After the war most of the Common Wealth leadership, including Acland, joined the Labour Party and Acland served as a Labour MP from 1947-55. He resigned from Labour over its support for nuclear weapons, and stood in the same constituency as an independent. But having won with 55 per cent of the vote in 1951, as the Labour nominee, he now came third with 13 per cent, the Tory candidate beating Labour into second place.

He never returned to Parliament, but his activism never stopped. He was a founding member of the Campaign for Nuclear Disarmament, and along with other Common Wealth veterans developed policies on devolution, industrial common ownership, and environmentalism.

When he lost his seat in the Commons, Acland became a teacher of maths, science and religious instruction at a London grammar school. He told reporters at the time that he hoped to “slide in quietly as plain Mr Acland,” so that “I might get a week or two to settle in before somebody comes up to me and says: Oi, my dad says you must be the same bloke…” This produced an indignant reader’s letter in one paper: “My son goes to a London grammar school. I have never heard him call anyone ‘Oi’ or ‘bloke’.”

He and his wife returned to their former stately home, Killerton House, in 1959 — but this time they were living in a flat at the back. The National Trust had leased the place as a hall of residence to a teacher’s training college, where Acland had become a lecturer.

Former students remember that Sir Richard and Lady Anne would sometimes come downstairs to the bar to complain about the noise, and always ended up joining the partying.

By the time he died, on November 24 1990, Acland was remembered only as the man who gave his house to the National Trust; his political career seems to have been forgotten. In the very month of his death he appeared in the press, fighting one last campaign. It was not one likely to win him many admirers, however: his cause was defending the continuation of stag hunting on National Trust land.

He was an eccentric toff, there’s no denying that, but that didn’t stop him doing some highly useful work throughout his life. And he certainly had a way with words.

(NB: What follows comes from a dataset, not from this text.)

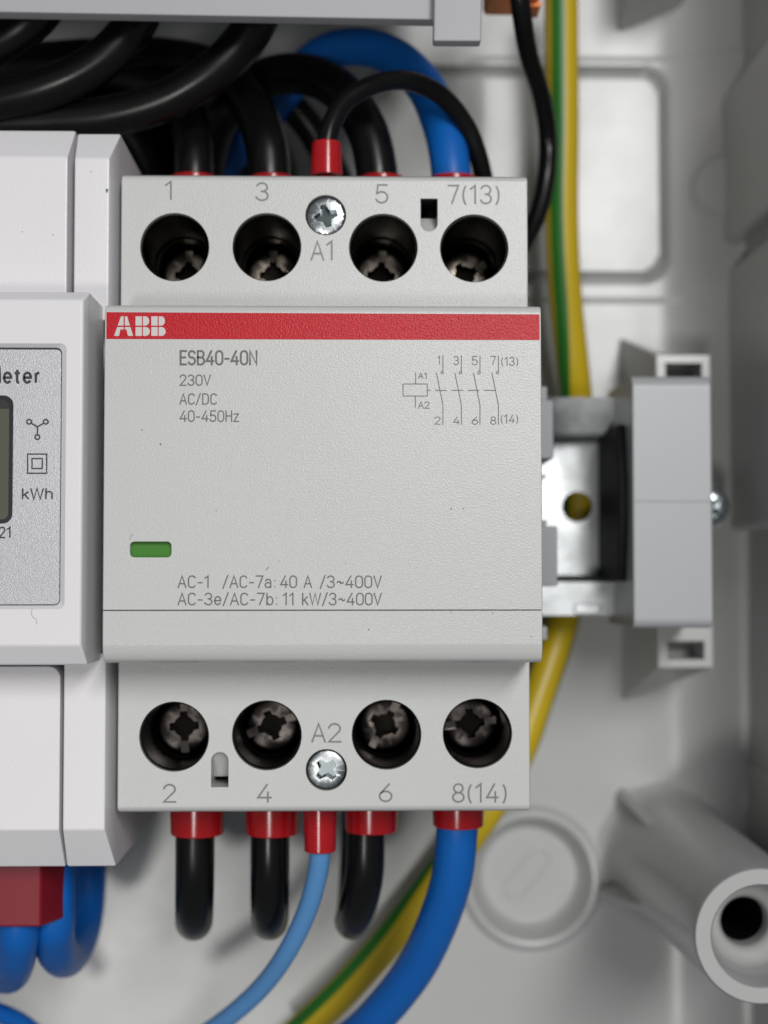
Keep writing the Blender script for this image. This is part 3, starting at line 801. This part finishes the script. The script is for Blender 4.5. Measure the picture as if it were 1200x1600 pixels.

In 1941 he wrote this: “It must surely be admitted that within the realm of economic organisation there are only two major possibilities. Either the great resources of a country can be owned by private individuals, or they can be owned by all individuals in common. It is most important that anyone who vaguely hopes for some third alternative should sit down and write out in black and white what that alternative can be. Otherwise he should accept my contention that there are only these two alternatives.”

Generations of centrists have searched for that mythical third way; it has yet to be found.